Tuesday, March 26, 2013

Keeping Cabbies Honest: The Free Market to the Rescue

NyPo reports:
It’s the oldest trick in a crooked cabby’s playbook — and it’s about to become obsolete, thanks to a new iPhone app.

Taxi Turvi keeps hacks honest by tracking their route with GPS technology, then checks it at the end of the journey to see if there was a shorter, cheaper way to go.

The free app — the brainchild of a former New York City resident whose Southern accent made her a frequent victim of the trick — was launched two weeks ago.

It works in any city that’s served by Google Maps.

To use it, riders simply press “start” at the beginning of their trip. Then, at the end of the ride, they hit “stop” — and the app displays the route that was taken in a red line.

The shortest route on the same map is overlaid in a blue line.

When The Post gave it a test run from 48th Street and Sixth Avenue to 50th Street between Eighth and Ninth avenues, the blue and the red lines were on top of each other.

That means the cabby chose the quickest route.

The Post then asked the cab to go from 50th Street and Ninth Avenue to Madison Avenue and 41st Street in a deliberately roundabout way, via 30th Street.

For that trip, the app showed different red and blue routes: The driver should have gone east on 42nd Street instead of dipping down to 30th.

“We wanted to invent something that was helpful to the world,” said Audrey Overstreet, who created the app with her software-whiz husband. “The app will bring accountability to an industry that is notorious for duping unsuspecting tourists.”

Riders can also take their driver’s name and licensing info and post a review to Facebook.

Taxi Turvi is currently just for iPhones, but Overstreet said they are working to expand it to other smartphones.

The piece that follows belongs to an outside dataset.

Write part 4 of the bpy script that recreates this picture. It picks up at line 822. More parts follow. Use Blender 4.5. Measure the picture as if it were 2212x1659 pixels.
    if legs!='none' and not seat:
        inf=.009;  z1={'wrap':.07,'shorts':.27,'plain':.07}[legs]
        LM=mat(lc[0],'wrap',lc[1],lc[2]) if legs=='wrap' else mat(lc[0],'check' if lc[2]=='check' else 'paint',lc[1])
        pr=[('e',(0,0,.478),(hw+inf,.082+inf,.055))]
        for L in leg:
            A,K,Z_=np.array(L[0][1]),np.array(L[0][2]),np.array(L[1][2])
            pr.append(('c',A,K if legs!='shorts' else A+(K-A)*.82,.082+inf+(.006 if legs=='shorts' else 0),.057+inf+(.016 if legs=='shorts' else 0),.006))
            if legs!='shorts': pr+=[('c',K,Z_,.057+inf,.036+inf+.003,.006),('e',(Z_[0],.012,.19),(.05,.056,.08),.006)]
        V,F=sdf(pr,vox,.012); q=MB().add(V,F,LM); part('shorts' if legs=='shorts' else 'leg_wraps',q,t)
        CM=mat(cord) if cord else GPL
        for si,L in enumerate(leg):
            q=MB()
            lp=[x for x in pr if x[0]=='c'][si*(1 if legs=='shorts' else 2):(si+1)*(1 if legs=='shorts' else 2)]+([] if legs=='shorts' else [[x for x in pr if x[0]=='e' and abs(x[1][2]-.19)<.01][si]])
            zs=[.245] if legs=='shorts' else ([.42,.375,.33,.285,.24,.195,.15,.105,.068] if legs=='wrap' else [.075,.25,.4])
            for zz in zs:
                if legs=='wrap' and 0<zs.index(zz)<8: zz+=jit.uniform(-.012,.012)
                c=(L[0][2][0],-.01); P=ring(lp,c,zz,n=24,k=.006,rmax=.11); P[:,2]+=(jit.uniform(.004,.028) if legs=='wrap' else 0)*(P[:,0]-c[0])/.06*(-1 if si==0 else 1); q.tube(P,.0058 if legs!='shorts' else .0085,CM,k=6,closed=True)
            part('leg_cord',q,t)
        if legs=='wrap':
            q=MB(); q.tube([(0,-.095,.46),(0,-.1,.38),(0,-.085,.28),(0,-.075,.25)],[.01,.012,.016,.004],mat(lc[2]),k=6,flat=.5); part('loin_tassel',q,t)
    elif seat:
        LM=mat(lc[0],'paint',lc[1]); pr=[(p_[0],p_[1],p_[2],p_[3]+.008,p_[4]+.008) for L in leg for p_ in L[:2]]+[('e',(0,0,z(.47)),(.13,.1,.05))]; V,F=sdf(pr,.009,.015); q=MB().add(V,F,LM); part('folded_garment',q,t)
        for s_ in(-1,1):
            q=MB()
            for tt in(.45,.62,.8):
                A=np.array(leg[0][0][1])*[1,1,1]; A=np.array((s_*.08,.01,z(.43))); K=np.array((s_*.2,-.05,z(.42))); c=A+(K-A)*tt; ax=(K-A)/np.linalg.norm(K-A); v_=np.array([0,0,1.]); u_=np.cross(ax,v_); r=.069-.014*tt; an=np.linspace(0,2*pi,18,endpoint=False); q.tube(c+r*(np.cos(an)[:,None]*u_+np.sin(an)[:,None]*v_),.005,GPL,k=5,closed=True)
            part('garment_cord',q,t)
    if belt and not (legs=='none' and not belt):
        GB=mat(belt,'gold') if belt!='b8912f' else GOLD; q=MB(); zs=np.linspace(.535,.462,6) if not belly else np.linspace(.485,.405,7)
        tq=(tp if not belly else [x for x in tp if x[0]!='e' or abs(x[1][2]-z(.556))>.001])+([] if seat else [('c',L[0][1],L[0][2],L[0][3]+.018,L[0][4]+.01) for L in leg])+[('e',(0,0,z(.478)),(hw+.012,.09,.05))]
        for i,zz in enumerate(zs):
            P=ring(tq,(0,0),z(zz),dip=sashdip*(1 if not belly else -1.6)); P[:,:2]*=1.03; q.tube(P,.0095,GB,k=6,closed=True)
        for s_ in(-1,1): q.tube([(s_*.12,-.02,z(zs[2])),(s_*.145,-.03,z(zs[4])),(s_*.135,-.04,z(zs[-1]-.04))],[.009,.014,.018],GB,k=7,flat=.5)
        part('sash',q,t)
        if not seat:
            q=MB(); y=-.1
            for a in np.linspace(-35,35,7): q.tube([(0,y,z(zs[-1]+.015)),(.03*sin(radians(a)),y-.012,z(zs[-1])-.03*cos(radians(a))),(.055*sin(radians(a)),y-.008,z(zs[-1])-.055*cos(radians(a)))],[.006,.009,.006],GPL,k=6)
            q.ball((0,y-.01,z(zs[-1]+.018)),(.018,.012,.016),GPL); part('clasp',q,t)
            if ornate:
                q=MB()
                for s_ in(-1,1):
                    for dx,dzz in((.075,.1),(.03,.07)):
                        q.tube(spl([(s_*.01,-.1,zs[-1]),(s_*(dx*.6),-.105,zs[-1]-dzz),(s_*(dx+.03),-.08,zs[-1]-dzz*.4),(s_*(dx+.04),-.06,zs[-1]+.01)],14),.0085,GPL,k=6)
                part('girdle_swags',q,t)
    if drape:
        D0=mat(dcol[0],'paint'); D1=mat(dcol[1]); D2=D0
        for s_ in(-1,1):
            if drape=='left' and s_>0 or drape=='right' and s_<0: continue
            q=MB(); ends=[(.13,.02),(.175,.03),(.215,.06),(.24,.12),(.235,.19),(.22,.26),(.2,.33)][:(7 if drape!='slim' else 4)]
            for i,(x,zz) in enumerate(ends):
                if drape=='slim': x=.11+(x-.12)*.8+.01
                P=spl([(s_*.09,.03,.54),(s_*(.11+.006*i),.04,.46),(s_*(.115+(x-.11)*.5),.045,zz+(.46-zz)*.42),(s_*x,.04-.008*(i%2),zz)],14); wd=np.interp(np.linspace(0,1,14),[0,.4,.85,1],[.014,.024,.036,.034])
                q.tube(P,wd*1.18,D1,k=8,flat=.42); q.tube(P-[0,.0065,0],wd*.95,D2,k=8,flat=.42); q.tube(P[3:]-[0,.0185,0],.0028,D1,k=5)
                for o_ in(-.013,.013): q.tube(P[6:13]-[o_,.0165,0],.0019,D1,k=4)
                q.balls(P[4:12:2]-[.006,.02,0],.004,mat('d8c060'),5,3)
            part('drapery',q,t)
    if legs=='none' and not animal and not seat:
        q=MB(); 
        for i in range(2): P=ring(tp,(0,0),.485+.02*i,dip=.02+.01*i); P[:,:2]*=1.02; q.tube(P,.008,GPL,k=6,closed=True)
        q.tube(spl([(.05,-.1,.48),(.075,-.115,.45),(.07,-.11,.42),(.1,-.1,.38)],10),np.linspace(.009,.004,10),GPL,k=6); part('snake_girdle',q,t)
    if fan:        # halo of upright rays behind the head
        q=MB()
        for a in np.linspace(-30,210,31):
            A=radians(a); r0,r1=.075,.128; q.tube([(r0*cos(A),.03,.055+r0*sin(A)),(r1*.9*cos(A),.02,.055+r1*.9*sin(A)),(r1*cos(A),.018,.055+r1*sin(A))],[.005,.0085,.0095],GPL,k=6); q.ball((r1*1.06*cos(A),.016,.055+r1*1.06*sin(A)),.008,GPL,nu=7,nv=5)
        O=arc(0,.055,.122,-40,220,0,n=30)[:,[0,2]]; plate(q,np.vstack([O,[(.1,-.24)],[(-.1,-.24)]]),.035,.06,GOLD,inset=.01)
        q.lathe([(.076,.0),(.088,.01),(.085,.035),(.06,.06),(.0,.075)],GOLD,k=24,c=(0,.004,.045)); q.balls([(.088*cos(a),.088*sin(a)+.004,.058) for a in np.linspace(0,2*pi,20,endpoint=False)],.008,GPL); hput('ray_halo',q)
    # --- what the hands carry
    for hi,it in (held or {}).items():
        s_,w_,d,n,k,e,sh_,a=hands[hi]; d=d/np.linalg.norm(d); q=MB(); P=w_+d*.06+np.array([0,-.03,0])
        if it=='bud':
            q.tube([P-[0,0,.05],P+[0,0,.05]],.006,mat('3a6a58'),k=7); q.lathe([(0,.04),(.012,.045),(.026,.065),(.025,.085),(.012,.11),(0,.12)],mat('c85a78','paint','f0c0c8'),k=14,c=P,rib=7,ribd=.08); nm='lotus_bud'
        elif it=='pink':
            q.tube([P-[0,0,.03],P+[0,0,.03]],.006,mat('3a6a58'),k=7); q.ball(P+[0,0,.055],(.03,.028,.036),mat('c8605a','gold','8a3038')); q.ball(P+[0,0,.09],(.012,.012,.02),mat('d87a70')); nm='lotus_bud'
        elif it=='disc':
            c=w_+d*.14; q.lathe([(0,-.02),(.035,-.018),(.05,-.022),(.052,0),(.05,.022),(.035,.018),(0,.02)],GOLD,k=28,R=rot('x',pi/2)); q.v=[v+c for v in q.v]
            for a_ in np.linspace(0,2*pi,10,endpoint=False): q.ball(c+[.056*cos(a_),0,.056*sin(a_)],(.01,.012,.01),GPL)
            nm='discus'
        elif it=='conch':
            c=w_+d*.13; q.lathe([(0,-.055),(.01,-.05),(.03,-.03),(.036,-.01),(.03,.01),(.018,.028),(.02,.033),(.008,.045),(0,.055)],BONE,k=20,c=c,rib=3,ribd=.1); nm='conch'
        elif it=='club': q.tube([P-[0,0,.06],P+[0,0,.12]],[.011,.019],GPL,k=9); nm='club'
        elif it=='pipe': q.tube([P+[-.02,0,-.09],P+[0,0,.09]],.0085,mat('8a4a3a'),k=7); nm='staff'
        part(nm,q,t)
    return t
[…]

Naturally, government hates the idea. From NyPo:
Taxi & Limousine Commissioner David Yassky warned the app might overstate the case for complaints as there might be other reasons why your cabby is taking a less than direct route. 
“It doesn’t appear to account for weather, traffic conditions, street closures or construction, things that taxi riders can count on a New York City-savvy taxi driver for,” Yassky said.